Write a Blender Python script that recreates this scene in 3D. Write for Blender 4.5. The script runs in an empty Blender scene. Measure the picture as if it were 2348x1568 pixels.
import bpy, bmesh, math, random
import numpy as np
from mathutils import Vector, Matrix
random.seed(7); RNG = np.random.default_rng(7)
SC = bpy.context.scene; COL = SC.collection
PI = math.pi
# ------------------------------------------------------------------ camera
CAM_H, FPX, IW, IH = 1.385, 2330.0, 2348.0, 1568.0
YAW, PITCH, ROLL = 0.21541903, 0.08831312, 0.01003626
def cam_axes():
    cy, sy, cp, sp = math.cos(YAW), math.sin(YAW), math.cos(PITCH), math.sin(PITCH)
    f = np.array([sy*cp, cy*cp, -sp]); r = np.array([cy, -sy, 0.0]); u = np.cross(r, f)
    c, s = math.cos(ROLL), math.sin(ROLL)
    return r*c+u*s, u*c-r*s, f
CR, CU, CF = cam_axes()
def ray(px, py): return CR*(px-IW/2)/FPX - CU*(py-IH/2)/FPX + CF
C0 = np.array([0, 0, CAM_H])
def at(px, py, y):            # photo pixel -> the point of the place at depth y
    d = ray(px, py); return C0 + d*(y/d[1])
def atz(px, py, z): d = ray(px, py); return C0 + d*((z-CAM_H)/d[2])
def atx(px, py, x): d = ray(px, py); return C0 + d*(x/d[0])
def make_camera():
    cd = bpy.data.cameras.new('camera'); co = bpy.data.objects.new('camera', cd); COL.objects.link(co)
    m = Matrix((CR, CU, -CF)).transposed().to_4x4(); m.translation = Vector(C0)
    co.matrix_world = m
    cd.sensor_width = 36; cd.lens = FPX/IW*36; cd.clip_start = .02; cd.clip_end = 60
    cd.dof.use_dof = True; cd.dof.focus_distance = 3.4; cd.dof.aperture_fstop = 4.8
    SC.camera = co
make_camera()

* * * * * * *

The exercise | Give the data again, exactly as it stands.

Answer for the task |
Write a Blender Python script that recreates this scene in 3D. Write for Blender 4.5. The script runs in an empty Blender scene. Measure the picture as if it were 2348x1568 pixels.
import bpy, bmesh, math, random
import numpy as np
from mathutils import Vector, Matrix
random.seed(7); RNG = np.random.default_rng(7)
SC = bpy.context.scene; COL = SC.collection
PI = math.pi
# ------------------------------------------------------------------ camera
CAM_H, FPX, IW, IH = 1.385, 2330.0, 2348.0, 1568.0
YAW, PITCH, ROLL = 0.21541903, 0.08831312, 0.01003626
def cam_axes():
    cy, sy, cp, sp = math.cos(YAW), math.sin(YAW), math.cos(PITCH), math.sin(PITCH)
    f = np.array([sy*cp, cy*cp, -sp]); r = np.array([cy, -sy, 0.0]); u = np.cross(r, f)
    c, s = math.cos(ROLL), math.sin(ROLL)
    return r*c+u*s, u*c-r*s, f
CR, CU, CF = cam_axes()
def ray(px, py): return CR*(px-IW/2)/FPX - CU*(py-IH/2)/FPX + CF
C0 = np.array([0, 0, CAM_H])
def at(px, py, y):            # photo pixel -> the point of the place at depth y
    d = ray(px, py); return C0 + d*(y/d[1])
def atz(px, py, z): d = ray(px, py); return C0 + d*((z-CAM_H)/d[2])
def atx(px, py, x): d = ray(px, py); return C0 + d*(x/d[0])
def make_camera():
    cd = bpy.data.cameras.new('camera'); co = bpy.data.objects.new('camera', cd); COL.objects.link(co)
    m = Matrix((CR, CU, -CF)).transposed().to_4x4(); m.translation = Vector(C0)
    co.matrix_world = m
    cd.sensor_width = 36; cd.lens = FPX/IW*36; cd.clip_start = .02; cd.clip_end = 60
    cd.dof.use_dof = True; cd.dof.focus_distance = 3.4; cd.dof.aperture_fstop = 4.8
    SC.camera = co
make_camera()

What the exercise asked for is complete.